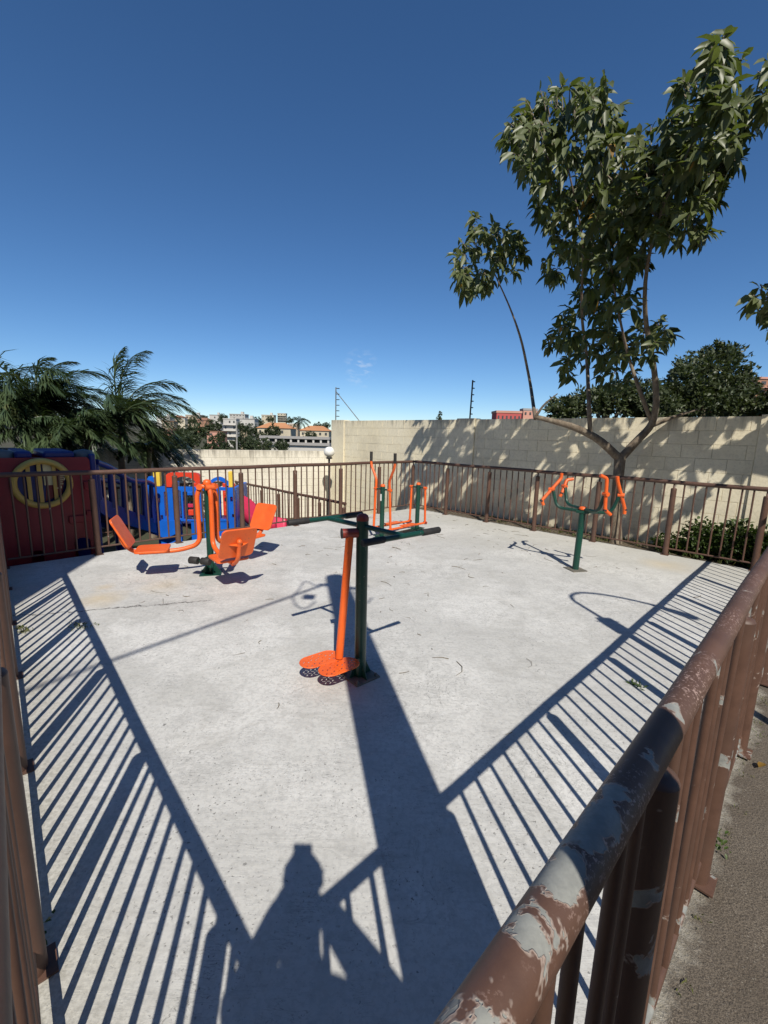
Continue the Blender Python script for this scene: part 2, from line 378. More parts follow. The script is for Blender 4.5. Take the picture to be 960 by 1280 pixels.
def enamel(name, a, b, fade, rough):
    t = NT(name); n = t.noise(7, 4); c = t.mix(t.ramp(n, [(.35, 0.), (.65, 1.)]), a, b)
    c = t.mix(t.math('MULTIPLY', t.ramp(t.noise(2.2, 4, .6), [(.45, 0.), (.7, 1.)]), .35), c, fade)
    c = t.mix(t.math('MULTIPLY', t.ramp(t.noise(55, 4, .7), [(.63, 0.), (.68, 1.)]), .8), c, (.10, .07, .05))
    c = t.mix(t.math('MULTIPLY', t.ramp(t.noise(26, 3, .6, dist=2), [(.70, 0.), (.72, 1.)]), .8), c, (.24, .22, .2))
    t.color(c); t.link(t.math('ADD', t.math('MULTIPLY', n, .3), rough-.15), t.b.inputs['Roughness']); t.bump(t.noise(90, 4), .15, .003); return t.m
MT['orange'] = enamel('orange_enamel', (.78, .125, .016), (.70, .10, .014), (.80, .20, .06), .42)
MT['green'] = enamel('dark_green_enamel', (.005, .052, .034), (.004, .040, .028), (.015, .075, .055), .38)
MT['blackgrip'] = M('black_rubber', (.014, .014, .015), (.024, .022, .02), 30, .7, .3, 200)
MT['redcap'] = M('red_cap', (.26, .035, .02), (.20, .03, .02), 12, .45)
MT['greyp'] = M('steel_plate', (.11, .105, .09), (.17, .15, .12), 14, .7, .3)
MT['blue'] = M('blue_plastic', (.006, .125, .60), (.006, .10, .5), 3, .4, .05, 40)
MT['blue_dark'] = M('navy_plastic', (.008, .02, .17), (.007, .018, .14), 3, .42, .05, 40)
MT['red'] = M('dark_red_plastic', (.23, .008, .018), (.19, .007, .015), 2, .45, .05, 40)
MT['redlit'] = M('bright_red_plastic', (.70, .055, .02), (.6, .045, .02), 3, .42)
MT['pink'] = M('pink_red_plastic', (.55, .03, .09), (.48, .025, .07), 3, .42)
MT['yellow'] = M('yellow_plastic', (.78, .55, .07), (.7, .48, .06), 3, .45)
MT['cream_pl'] = M('cream_plastic', (.7, .62, .36), (.66, .58, .3), 3, .5)
MT['emblem'] = M('mustard_plastic', (.62, .42, .10), (.55, .36, .08), 3, .5)
MT['greydome'] = M('grey_plastic', (.10, .11, .12), (.13, .135, .14), 4, .5)
MT['blackiron'] = M('black_iron', (.02, .02, .022), (.035, .032, .03), 10, .55)
MT['steel'] = M('galvanised_steel', (.30, .30, .29), (.22, .22, .22), 12, .5, metal=.6)
MT['white'] = M('white_paint', (.74, .73, .70), (.62, .61, .58), .5, .8)
MT['concrete'] = M('cast_concrete', (.33, .32, .30), (.25, .24, .22), 3, .9, .5, 30)
MT['cable'] = M('black_cable', (.018, .018, .018), (.03, .03, .03), 10, .6)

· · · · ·

» Given instruction:
Restate the entire listing word for word, excluding pictures.

» Task answer:
Continue the Blender Python script for this scene: part 2, from line 378. More parts follow. The script is for Blender 4.5. Take the picture to be 960 by 1280 pixels.
def enamel(name, a, b, fade, rough):
    t = NT(name); n = t.noise(7, 4); c = t.mix(t.ramp(n, [(.35, 0.), (.65, 1.)]), a, b)
    c = t.mix(t.math('MULTIPLY', t.ramp(t.noise(2.2, 4, .6), [(.45, 0.), (.7, 1.)]), .35), c, fade)
    c = t.mix(t.math('MULTIPLY', t.ramp(t.noise(55, 4, .7), [(.63, 0.), (.68, 1.)]), .8), c, (.10, .07, .05))
    c = t.mix(t.math('MULTIPLY', t.ramp(t.noise(26, 3, .6, dist=2), [(.70, 0.), (.72, 1.)]), .8), c, (.24, .22, .2))
    t.color(c); t.link(t.math('ADD', t.math('MULTIPLY', n, .3), rough-.15), t.b.inputs['Roughness']); t.bump(t.noise(90, 4), .15, .003); return t.m
MT['orange'] = enamel('orange_enamel', (.78, .125, .016), (.70, .10, .014), (.80, .20, .06), .42)
MT['green'] = enamel('dark_green_enamel', (.005, .052, .034), (.004, .040, .028), (.015, .075, .055), .38)
MT['blackgrip'] = M('black_rubber', (.014, .014, .015), (.024, .022, .02), 30, .7, .3, 200)
MT['redcap'] = M('red_cap', (.26, .035, .02), (.20, .03, .02), 12, .45)
MT['greyp'] = M('steel_plate', (.11, .105, .09), (.17, .15, .12), 14, .7, .3)
MT['blue'] = M('blue_plastic', (.006, .125, .60), (.006, .10, .5), 3, .4, .05, 40)
MT['blue_dark'] = M('navy_plastic', (.008, .02, .17), (.007, .018, .14), 3, .42, .05, 40)
MT['red'] = M('dark_red_plastic', (.23, .008, .018), (.19, .007, .015), 2, .45, .05, 40)
MT['redlit'] = M('bright_red_plastic', (.70, .055, .02), (.6, .045, .02), 3, .42)
MT['pink'] = M('pink_red_plastic', (.55, .03, .09), (.48, .025, .07), 3, .42)
MT['yellow'] = M('yellow_plastic', (.78, .55, .07), (.7, .48, .06), 3, .45)
MT['cream_pl'] = M('cream_plastic', (.7, .62, .36), (.66, .58, .3), 3, .5)
MT['emblem'] = M('mustard_plastic', (.62, .42, .10), (.55, .36, .08), 3, .5)
MT['greydome'] = M('grey_plastic', (.10, .11, .12), (.13, .135, .14), 4, .5)
MT['blackiron'] = M('black_iron', (.02, .02, .022), (.035, .032, .03), 10, .55)
MT['steel'] = M('galvanised_steel', (.30, .30, .29), (.22, .22, .22), 12, .5, metal=.6)
MT['white'] = M('white_paint', (.74, .73, .70), (.62, .61, .58), .5, .8)
MT['concrete'] = M('cast_concrete', (.33, .32, .30), (.25, .24, .22), 3, .9, .5, 30)
MT['cable'] = M('black_cable', (.018, .018, .018), (.03, .03, .03), 10, .6)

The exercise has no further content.